Attorney General Roy Cooper’s campaign team has claimed, according to its calculations, that Cooper has an insurmountable lead over incumbent Gov. Pat McCrory.
“This race has simply gotten away from Pat McCrory,” said Marc Elias to reporters in a phone-in conference. “More North Carolinians voted for Roy Cooper than Pat McCrory, and did so by a close but significant margin. There is nothing Gov. McCrory or his legal team are going to be able to do to undo what is just basic math.”
Cooper has a 6,600 vote lead over McCrory according to the NC State Board of Elections. However, according to Elias, that lead has increased recently to 7,448 votes and is expected to grow slightly, based on the mix of counties that have not reported on outstanding ballots.

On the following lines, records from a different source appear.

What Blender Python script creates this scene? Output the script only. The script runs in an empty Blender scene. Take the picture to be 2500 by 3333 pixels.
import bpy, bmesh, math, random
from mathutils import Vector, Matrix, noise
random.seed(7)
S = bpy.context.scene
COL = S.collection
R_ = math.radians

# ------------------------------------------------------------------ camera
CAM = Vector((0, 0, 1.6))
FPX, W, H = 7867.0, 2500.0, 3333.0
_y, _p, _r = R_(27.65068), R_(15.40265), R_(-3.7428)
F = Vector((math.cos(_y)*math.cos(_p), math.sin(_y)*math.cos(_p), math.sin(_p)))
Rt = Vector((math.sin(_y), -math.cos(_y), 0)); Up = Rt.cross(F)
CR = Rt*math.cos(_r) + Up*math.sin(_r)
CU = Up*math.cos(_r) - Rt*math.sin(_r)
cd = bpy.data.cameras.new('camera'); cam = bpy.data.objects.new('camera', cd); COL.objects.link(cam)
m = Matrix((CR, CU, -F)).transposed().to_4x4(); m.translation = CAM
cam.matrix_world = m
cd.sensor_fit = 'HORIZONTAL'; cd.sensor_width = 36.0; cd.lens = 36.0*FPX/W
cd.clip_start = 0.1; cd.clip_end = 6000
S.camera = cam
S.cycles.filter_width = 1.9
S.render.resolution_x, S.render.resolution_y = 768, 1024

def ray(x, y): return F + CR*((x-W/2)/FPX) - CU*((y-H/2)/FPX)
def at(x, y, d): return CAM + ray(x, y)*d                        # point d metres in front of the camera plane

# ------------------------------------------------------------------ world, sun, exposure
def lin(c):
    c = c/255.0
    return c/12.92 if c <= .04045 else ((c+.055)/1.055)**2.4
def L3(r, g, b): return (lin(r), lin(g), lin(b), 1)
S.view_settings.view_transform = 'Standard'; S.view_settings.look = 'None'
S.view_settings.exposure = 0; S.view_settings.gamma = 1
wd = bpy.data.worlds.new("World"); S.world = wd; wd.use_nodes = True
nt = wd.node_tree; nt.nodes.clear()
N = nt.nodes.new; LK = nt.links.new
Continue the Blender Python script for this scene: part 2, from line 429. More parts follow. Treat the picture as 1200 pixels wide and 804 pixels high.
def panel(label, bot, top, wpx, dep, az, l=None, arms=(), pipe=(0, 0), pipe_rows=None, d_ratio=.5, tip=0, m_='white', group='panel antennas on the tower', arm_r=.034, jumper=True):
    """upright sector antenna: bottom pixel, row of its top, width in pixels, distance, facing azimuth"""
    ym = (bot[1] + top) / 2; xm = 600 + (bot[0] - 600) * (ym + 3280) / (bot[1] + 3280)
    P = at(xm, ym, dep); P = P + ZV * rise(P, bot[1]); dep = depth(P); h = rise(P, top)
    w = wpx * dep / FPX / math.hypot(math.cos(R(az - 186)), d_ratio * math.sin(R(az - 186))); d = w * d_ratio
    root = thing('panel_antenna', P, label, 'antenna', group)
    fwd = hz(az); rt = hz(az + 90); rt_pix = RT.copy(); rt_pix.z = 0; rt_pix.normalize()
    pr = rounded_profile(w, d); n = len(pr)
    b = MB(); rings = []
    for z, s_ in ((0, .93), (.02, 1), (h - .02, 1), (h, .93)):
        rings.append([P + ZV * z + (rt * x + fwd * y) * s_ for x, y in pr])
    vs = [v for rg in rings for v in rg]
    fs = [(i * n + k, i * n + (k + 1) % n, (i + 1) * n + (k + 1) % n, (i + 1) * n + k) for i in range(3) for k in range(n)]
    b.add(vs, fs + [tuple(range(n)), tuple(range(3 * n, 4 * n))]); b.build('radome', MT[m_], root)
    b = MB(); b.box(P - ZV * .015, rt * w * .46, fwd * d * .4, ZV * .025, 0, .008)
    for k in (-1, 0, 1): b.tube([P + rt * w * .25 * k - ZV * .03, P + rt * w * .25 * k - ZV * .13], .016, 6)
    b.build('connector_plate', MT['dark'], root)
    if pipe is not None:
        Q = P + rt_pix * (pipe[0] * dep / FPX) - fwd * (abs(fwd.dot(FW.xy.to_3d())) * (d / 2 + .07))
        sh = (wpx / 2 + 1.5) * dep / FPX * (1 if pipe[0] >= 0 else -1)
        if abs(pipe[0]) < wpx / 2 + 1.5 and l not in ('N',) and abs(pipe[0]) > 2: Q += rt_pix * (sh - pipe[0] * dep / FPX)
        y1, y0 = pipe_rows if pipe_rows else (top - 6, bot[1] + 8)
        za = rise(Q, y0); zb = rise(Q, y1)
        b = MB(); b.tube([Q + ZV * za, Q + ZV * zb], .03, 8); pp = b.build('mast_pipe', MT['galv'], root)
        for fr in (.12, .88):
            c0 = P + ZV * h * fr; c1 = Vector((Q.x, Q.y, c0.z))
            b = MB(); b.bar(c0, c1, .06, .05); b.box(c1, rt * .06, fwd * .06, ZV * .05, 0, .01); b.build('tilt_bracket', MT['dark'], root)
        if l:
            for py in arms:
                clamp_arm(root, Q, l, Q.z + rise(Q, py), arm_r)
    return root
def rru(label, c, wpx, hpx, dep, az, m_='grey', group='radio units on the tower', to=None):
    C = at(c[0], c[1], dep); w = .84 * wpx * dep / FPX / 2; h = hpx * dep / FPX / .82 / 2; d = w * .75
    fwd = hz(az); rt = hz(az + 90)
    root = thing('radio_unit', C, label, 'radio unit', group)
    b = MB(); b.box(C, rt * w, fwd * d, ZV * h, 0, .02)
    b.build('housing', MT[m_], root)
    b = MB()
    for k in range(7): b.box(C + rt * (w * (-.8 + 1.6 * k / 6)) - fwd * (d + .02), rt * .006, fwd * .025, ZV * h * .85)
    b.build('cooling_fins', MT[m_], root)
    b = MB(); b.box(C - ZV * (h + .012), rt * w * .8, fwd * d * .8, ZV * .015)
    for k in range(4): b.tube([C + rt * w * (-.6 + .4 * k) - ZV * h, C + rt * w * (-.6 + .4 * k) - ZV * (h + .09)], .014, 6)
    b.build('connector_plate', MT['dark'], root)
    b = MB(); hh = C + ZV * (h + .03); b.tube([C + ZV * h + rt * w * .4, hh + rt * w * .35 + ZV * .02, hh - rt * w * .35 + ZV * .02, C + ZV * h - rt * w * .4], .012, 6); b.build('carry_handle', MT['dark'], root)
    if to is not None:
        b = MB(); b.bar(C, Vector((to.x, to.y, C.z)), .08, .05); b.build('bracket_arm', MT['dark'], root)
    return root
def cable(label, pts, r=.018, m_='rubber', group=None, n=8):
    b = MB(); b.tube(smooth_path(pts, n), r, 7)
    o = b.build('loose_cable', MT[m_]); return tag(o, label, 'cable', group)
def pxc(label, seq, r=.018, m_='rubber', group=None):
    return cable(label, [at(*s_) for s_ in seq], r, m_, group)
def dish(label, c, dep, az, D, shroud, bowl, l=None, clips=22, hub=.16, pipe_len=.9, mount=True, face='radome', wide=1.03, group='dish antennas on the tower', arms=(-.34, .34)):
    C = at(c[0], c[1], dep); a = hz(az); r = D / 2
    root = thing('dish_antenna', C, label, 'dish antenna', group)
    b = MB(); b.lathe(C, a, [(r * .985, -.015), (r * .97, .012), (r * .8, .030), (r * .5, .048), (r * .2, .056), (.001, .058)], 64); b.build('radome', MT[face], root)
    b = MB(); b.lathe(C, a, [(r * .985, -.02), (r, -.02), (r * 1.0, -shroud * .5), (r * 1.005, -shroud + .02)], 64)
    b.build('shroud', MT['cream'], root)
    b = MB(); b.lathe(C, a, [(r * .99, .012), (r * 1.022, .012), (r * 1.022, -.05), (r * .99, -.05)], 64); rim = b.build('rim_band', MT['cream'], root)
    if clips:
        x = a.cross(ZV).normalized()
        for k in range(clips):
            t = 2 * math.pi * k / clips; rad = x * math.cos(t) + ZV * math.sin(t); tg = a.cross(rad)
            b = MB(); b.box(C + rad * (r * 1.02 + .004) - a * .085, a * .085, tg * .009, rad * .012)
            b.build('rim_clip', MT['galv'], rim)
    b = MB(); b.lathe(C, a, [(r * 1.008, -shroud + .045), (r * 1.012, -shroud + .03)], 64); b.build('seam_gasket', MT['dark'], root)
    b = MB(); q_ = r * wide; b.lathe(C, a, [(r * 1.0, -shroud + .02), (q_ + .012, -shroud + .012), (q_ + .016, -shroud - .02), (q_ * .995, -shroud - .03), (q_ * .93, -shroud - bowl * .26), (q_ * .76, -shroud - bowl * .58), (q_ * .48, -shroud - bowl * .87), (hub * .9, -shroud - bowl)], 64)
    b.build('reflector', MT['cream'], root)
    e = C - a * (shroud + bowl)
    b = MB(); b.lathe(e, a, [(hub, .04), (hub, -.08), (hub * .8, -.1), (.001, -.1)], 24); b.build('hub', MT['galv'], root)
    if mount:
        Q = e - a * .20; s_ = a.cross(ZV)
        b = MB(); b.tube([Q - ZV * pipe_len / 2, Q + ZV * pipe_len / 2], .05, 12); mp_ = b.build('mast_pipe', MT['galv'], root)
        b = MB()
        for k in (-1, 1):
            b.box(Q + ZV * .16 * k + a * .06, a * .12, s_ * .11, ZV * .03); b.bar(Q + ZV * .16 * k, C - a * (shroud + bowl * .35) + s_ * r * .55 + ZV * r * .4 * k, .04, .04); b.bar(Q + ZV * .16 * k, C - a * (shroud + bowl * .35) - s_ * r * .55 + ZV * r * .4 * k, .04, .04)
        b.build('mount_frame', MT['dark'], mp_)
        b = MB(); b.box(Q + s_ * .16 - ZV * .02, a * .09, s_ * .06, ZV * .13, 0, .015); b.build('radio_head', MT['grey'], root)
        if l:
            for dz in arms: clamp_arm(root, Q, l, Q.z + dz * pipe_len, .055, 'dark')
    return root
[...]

McCrory and state Republican officials have filed protests questioning voter integrity in 52 of the state’s 100 counties. The first of those counties that began deliberating those protests on Friday overwhelmingly rejected them.
The McCrory campaign filed an appeal with the Durham County Board of Elections after the election after discovering some discrepancies in voting due to supposedly faulty memory cards.
The appeal hearing occurred Friday, with NC GOP general counsel Thomas Stark pointed to a state review comparing the results from five of the cards with the county’s reported results that found some minor discrepancies in a handful of races, but not the tight governor’s race.
“Every vote should count in an election,” Stark said during his closing arguments Friday. “The process should be clear and honest. We have paper ballots for those machines. It is a simple matter to count those.”
During closing arguments, Kevin Hamilton, a Seattle-based attorney representing the North Carolina Democratic Party and the Cooper campaign, said Stark presented “empty accusations and speculation” that seeks to undermine public confidence in the process.
It’s unclear exactly how and when the appeal process will move forward in the Durham case, according to The News & Observer.